Does the Churchyards Handbook allow for "Immortelles"? Has it even heard of them? They belong to the glass-domes era, when clocks ticked away beneath shades, and artificial flowers were believed to be the immortal answer to a wreath. In Ancient Greece, the victor's laurels hung from his tombstone until its leaves dropped, one by one, to the earth. No one took its tattered honours away.

My favourite immortality poem is William Cory's "Heraclitus". What lasts about our lives is the talk of those who lived it with us. When St John was very old, the young would plead with him to tell them how Jesus spoke, and what he looked like. Only to be answered with, "Little children, love one another." Which must have been irritating.

But, in "Heraclitus", death cannot silence a once heard voice:

 

They told me, Heraclitus, they told me you were dead,

They brought me bitter news to hear and bitter tears to shed.
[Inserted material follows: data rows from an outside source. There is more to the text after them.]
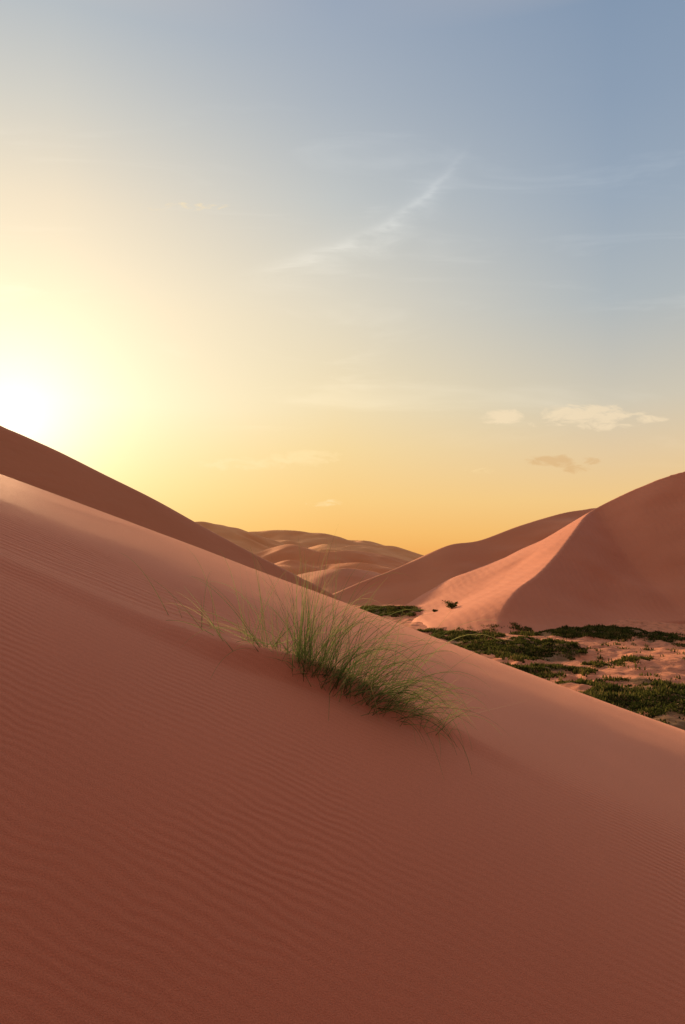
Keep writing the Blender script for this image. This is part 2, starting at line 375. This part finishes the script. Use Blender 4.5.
# ---------------------------------------------------------------- foreground grass tuft
V=[];Fc=[];T=[]
def hAq(x,y): return np.interp(y,YS,F)-.38*60*math.tanh(x/60)-.02
def blade(x0,y0,az_,el,L,w0,droop,tint):
    z0=float(hA(np.array([x0]),np.array([y0]))[0])-.03
    p=Vector((x0,y0,z0));d=Vector((math.cos(az_)*math.cos(el),math.sin(az_)*math.cos(el),math.sin(el)))
    n_=16;st=L/n_;sd=Vector((random.gauss(0,1),random.gauss(0,1),random.gauss(0,.4)))
    b=len(V)
    for i in range(n_+1):
        t=i/n_;s=d.cross(sd)
        if s.length<1e-4: s=Vector((1,0,0))
        s.normalize();ww=w0*(1-t**1.8)*.5+.0005
        V.append(tuple(p-s*ww));V.append(tuple(p+s*ww));T.extend([min(1,max(0,tint+.3*t-.15))]*2)
        if i: 
            j=b+2*i;Fc.append((j-2,j-1,j+1,j))
        p=p+d*st
        d=(d+Vector((0,0,-droop*st*(.3+1.6*t)))).normalized()
        gz=float(hAq(p.x,p.y))
        if p.z<gz+.01: p.z=gz+.01
def clump(cx,cy,n_,sx,sy,Lm,azm,azs_,elm,els,dr,tm=.4):
    for _ in range(n_):
        blade(random.gauss(cx,sx),random.gauss(cy,sy),random.gauss(azm,azs_),min(1.5,max(.1,random.gauss(elm,els))),max(.12,random.gauss(Lm,Lm*.28)),random.uniform(.003,.0068),abs(random.gauss(dr,dr*.5)),min(1,max(0,random.gauss(tm,.24))))
R0=math.radians
clump(-.38,7.05,130,.10,.10,.90,R0(60),1.6,1.25,.26,.8)
clump(-.15,7.0,150,.15,.10,.90,R0(10),1.1,1.0,.30,1.4)
clump(.12,6.95,170,.18,.10,.96,R0(0),.8,.8,.30,1.7)
clump(.42,6.9,120,.20,.08,.84,R0(-5),.7,.6,.3,1.8)
clump(-.72,7.12,55,.18,.10,.92,R0(145),1.1,.95,.38,1.0,.5)
clump(-1.15,7.2,28,.24,.10,.78,R0(150),1.0,.7,.35,.9,.6)
clump(.88,6.9,30,.22,.06,.55,R0(0),.7,.6,.3,1.6,.6)
clump(-.1,7.0,150,.42,.12,.32,R0(30),2.,.6,.3,1.5,.3)
poly_mesh('desert_grass_tuft',V,Fc,T,m_grass)

# ---------------------------------------------------------------- camera
cd=bpy.data.cameras.new('camera');cam=bpy.data.objects.new('camera',cd);sc.collection.objects.link(cam)
cd.sensor_fit='VERTICAL';cd.sensor_height=36;cd.sensor_width=24;cd.lens=24.01
cd.shift_y=48/1024;cd.clip_end=20000;cd.clip_start=.05
cam.location=(0,0,0);cam.rotation_euler=(math.pi/2,0,0);sc.camera=cam
sc.view_settings.view_transform='Standard';sc.view_settings.look='None';sc.view_settings.exposure=0
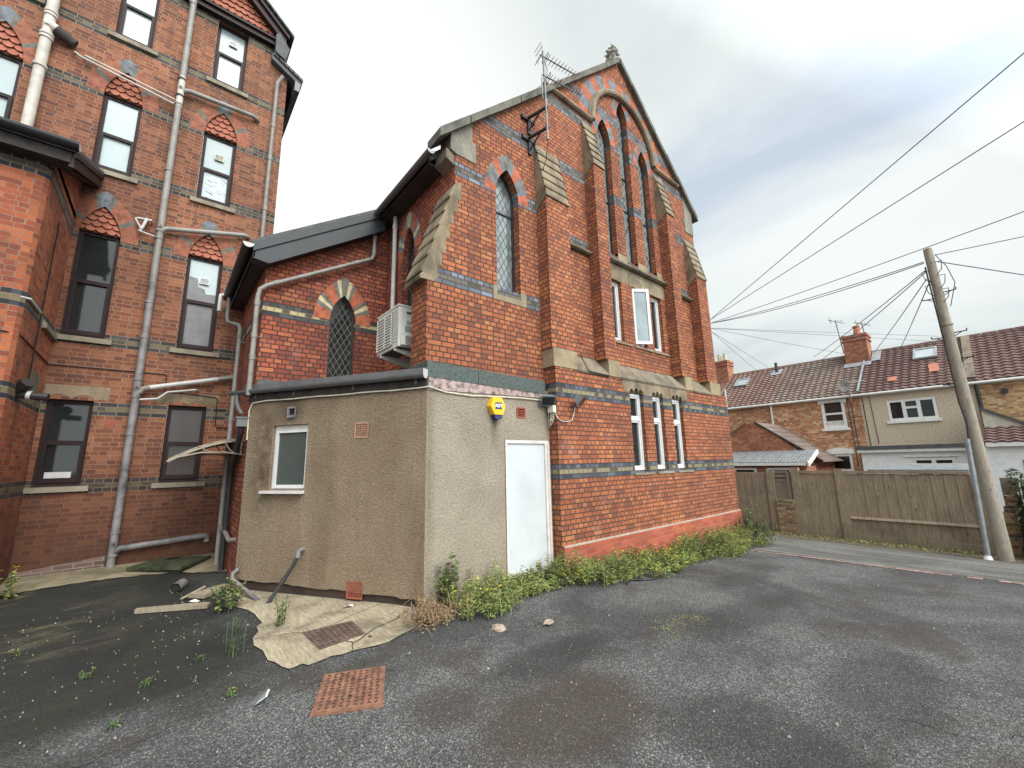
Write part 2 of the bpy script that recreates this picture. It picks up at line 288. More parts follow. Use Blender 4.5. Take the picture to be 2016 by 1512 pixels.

I wept, as I remembered, how often you and I

Had tired the sun with talking and sent him down the sky.

 

And now that thou art lying, my dear old Carian guest,

A handful of grey ashes, long long ago at rest,

Still are thy pleasant voices, thy nightingales, awake;

For Death, he taketh all away, but them he cannot take.

 

Christ's friends pestered him about the afterlife. Might her sons sit on either side of him in heaven, a mother asked. And there was the inevitable question about remarriage, and which marriage stood in paradise.

All in all, Christ's message is "Live this life" for all you are worth. Don't look back, and don't look forward. Live today. Live it in its entirety. Family and friends, although their bones may be as white as porcelain hands, remain warm flesh and blood within us. As for their voices, who can silence these?

And, as for Jean's horses on the hill, why do their muzzles touch? Why do they stand motionless by the hour? Haven't they anything to do? The answer is no. For the first time in centuries, horses never do a thing - and these on a farm! On a Sunday morning, en route to church, you might meet one carrying a girl - never a boy - or standing still as a glittering pack of cyclists pass.

Now and then I dig up a horseshoe lost during ploughing, and hang it on the fence. And, talking of pleasant voices, I think I hear horses swigging at the pond in the mid-afternoon, when the day's work is done. Huge, grateful gulps. The horseman standing by. For horses came before humans then. Precedence on earth, precedence in heaven. And men and beasts in conversation. And toil and rest.